This is a direct continuation of the same author’s paper [Computational group theory, Proc. Symp., Durham/Engl. 1982, 307-319 (1984; Zbl 0544.20004)]. In the calculation of the multiplier M(P) of a p-Sylow subgroup P of a permutation group G by the NQ-algorithm actually a certain covering group \(\hat P\) of P is obtained.

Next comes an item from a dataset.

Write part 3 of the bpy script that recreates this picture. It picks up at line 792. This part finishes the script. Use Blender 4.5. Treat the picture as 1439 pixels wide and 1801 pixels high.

By methods described in the above mentioned paper, a subgroup X of M(P) can be constructed such that the p-part \(M=M(G)_ p\) of the multiplier of G is obtained as M(P)/X. Forming \(\hat P/\)X one gets a presentation of a certain extension D of M by P. D corresponds to an element \([D]\in H^ 2(P,M)\). Its image under the corestriction map \(Cor_{P,G}: H^ 2(P,M)\to H^ 2(G,M)\) is found, defining an extension \(\hat G_ p\) of M by G. Finally defining relations of a covering group \(\hat G\) of G are composed from those of the \(\hat G_ p\), and, if there are several covering groups these are constructed from the first one.
The theory involved in particular in the actual construction of \(Cor_{P,G}\) is given in detail as well as a short characterization of the new programs that had to be implemented in addition to those already needed in the previous paper. The paper closes with some examples of the use of the implementation, giving presentations of the (unique) covering groups of PSL(3,4), \(M_{22}\), and PSL(4,3).
(Reviewer’s remark: The author has meanwhile continued this very interesting line of research by extending his methods to the calculation of cohomology groups for non-trivial modules and corresponding extensions. This will be reported about in a forthcoming paper: The mechanical computation of first and second cohomology groups.)